Stated problem:
Begin with the line that contains "Continue the Blender", end with the line that contains "(.24, .155, .085))", and extract exactly that stretch of lines.

══ Data extract

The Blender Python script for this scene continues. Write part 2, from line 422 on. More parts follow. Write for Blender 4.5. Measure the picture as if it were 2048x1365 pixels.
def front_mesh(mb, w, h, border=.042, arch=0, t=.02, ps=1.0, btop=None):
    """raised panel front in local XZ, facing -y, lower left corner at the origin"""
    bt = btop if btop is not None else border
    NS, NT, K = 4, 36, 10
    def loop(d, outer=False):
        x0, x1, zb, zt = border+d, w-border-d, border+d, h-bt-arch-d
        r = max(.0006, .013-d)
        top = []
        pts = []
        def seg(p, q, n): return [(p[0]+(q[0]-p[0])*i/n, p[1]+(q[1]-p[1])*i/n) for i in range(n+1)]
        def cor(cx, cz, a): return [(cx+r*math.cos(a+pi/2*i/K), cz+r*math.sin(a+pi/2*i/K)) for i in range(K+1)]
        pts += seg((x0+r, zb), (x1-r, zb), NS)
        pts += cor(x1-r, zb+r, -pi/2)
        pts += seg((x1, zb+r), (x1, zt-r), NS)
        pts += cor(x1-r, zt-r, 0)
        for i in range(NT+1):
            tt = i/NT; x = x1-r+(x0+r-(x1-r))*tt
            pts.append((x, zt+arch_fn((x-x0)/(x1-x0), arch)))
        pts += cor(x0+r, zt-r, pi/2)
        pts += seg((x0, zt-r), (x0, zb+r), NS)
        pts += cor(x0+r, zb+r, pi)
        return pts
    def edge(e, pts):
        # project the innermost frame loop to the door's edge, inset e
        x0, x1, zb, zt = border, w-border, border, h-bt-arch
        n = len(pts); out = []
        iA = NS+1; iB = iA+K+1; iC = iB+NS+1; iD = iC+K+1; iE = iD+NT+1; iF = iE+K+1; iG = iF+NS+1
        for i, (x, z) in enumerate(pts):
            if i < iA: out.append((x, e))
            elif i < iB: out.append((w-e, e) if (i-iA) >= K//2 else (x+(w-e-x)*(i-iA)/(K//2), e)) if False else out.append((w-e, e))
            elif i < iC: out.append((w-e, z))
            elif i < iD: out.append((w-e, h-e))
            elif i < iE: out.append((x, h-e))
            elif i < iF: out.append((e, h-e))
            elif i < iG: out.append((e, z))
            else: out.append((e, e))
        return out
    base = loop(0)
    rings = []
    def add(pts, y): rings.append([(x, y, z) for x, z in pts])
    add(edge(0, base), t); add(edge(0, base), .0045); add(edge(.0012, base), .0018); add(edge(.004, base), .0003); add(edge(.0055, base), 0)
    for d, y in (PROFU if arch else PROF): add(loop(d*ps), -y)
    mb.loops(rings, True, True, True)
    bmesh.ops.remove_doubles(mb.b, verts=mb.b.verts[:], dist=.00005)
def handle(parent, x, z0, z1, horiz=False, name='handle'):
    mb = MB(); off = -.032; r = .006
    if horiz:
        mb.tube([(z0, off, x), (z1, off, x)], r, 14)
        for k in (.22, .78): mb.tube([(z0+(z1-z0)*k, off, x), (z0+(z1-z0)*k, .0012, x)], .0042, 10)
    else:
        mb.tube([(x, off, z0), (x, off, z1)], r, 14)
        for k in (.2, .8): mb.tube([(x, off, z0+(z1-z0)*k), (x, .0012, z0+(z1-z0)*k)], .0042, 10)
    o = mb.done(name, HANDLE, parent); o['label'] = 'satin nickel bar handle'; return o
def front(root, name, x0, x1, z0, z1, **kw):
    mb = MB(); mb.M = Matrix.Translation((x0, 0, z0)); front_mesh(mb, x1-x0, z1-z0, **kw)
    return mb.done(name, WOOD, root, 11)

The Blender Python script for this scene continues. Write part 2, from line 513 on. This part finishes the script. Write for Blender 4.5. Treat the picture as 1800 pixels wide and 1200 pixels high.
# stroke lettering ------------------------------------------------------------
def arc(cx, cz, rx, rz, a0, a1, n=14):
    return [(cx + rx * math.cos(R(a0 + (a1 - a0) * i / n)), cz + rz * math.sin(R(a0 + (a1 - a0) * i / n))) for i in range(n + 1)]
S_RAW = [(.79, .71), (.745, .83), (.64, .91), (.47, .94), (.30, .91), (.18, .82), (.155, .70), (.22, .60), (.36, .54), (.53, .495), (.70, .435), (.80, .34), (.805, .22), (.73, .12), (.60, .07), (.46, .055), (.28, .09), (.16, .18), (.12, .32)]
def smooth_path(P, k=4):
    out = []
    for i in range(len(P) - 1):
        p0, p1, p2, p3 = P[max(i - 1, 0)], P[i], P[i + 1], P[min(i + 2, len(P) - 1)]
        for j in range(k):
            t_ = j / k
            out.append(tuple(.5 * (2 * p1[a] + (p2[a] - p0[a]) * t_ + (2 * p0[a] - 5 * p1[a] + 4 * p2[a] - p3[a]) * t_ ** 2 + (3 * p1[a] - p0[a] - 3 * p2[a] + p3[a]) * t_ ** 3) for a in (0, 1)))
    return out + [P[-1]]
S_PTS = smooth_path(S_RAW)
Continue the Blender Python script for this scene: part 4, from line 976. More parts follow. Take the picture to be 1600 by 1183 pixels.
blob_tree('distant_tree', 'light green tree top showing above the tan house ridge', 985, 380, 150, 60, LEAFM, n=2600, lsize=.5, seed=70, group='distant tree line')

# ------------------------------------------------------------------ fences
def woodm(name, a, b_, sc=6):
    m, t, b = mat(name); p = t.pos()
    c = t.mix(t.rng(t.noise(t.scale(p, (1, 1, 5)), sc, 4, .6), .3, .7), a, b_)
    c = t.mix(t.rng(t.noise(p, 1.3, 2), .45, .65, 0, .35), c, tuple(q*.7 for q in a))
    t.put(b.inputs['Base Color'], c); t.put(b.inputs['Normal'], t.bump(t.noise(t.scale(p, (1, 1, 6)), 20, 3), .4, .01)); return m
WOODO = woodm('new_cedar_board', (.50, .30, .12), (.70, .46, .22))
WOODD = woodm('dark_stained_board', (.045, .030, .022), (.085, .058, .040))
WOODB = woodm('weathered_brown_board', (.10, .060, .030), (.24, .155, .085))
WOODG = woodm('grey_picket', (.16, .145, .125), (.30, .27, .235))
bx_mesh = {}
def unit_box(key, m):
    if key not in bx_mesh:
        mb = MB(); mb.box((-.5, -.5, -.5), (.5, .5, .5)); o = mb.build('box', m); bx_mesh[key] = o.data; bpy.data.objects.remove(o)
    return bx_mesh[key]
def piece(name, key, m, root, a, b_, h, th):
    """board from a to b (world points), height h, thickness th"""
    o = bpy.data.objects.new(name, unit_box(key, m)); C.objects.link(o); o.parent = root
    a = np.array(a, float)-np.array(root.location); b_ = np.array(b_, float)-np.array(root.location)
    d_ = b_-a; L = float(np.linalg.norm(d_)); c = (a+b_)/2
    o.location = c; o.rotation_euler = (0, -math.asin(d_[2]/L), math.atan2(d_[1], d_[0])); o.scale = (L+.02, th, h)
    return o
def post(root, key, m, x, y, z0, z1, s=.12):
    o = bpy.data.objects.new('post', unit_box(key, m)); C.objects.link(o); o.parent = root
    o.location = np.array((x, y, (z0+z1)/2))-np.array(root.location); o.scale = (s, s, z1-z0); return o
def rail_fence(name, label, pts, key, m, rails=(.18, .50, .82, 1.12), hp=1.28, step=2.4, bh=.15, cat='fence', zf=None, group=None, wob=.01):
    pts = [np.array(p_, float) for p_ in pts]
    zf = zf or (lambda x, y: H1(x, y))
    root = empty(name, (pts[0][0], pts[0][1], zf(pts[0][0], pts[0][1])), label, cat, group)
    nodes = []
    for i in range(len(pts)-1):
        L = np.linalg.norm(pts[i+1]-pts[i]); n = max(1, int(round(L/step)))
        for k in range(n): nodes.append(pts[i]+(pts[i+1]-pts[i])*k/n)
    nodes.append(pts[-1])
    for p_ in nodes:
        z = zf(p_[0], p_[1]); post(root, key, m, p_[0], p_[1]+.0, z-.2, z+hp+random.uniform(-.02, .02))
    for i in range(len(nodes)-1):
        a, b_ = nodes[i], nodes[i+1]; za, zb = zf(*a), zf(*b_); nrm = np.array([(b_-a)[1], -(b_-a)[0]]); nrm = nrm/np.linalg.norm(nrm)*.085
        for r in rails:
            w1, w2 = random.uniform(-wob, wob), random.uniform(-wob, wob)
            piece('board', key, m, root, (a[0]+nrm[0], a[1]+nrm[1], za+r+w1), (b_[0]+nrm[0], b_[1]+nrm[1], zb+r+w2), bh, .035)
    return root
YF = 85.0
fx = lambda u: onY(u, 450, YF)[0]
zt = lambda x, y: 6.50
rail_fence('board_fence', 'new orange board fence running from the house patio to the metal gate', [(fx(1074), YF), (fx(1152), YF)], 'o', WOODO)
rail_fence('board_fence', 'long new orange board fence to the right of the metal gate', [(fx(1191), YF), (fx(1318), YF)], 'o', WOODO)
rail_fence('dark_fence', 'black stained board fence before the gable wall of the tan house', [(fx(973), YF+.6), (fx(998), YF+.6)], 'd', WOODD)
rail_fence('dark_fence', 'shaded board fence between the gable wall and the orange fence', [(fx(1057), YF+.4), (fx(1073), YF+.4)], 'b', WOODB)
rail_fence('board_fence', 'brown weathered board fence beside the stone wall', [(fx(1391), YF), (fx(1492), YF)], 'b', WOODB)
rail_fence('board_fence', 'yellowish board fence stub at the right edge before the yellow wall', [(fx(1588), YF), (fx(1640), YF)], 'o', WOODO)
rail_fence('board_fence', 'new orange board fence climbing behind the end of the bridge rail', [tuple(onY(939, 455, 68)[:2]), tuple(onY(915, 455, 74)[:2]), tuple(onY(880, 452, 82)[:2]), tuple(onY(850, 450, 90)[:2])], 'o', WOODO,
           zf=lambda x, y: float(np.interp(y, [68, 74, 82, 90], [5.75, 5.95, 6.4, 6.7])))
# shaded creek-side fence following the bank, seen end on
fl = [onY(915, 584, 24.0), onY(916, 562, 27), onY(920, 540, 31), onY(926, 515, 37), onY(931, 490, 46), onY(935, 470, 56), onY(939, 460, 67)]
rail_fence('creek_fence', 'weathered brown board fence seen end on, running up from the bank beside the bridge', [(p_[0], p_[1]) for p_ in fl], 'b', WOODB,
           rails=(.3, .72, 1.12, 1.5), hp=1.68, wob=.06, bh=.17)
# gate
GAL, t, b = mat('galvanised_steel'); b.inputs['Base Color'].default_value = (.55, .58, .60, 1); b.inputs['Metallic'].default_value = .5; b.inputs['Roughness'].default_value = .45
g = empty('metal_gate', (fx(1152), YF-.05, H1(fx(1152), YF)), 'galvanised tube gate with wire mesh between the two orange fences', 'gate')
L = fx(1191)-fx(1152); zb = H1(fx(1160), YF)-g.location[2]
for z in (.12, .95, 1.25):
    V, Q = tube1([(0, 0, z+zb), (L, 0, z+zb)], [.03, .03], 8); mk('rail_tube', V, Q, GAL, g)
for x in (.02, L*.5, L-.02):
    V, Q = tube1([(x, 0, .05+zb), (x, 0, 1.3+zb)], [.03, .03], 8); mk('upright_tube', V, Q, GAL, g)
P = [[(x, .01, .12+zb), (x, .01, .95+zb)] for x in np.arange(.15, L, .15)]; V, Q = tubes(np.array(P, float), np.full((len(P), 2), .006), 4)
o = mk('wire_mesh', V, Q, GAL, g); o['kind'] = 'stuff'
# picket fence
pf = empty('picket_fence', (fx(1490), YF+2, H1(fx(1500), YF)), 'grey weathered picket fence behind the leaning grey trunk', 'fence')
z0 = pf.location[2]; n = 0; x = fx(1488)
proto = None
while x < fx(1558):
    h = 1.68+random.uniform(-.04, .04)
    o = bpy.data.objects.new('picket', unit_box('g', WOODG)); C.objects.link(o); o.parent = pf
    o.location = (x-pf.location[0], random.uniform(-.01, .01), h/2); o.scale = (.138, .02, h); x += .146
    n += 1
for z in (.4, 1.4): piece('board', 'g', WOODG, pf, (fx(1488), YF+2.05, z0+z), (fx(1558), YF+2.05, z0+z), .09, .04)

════

The response:
Continue the Blender Python script for this scene: part 4, from line 976. More parts follow. Take the picture to be 1600 by 1183 pixels.
blob_tree('distant_tree', 'light green tree top showing above the tan house ridge', 985, 380, 150, 60, LEAFM, n=2600, lsize=.5, seed=70, group='distant tree line')

# ------------------------------------------------------------------ fences
def woodm(name, a, b_, sc=6):
    m, t, b = mat(name); p = t.pos()
    c = t.mix(t.rng(t.noise(t.scale(p, (1, 1, 5)), sc, 4, .6), .3, .7), a, b_)
    c = t.mix(t.rng(t.noise(p, 1.3, 2), .45, .65, 0, .35), c, tuple(q*.7 for q in a))
    t.put(b.inputs['Base Color'], c); t.put(b.inputs['Normal'], t.bump(t.noise(t.scale(p, (1, 1, 6)), 20, 3), .4, .01)); return m
WOODO = woodm('new_cedar_board', (.50, .30, .12), (.70, .46, .22))
WOODD = woodm('dark_stained_board', (.045, .030, .022), (.085, .058, .040))
WOODB = woodm('weathered_brown_board', (.10, .060, .030), (.24, .155, .085))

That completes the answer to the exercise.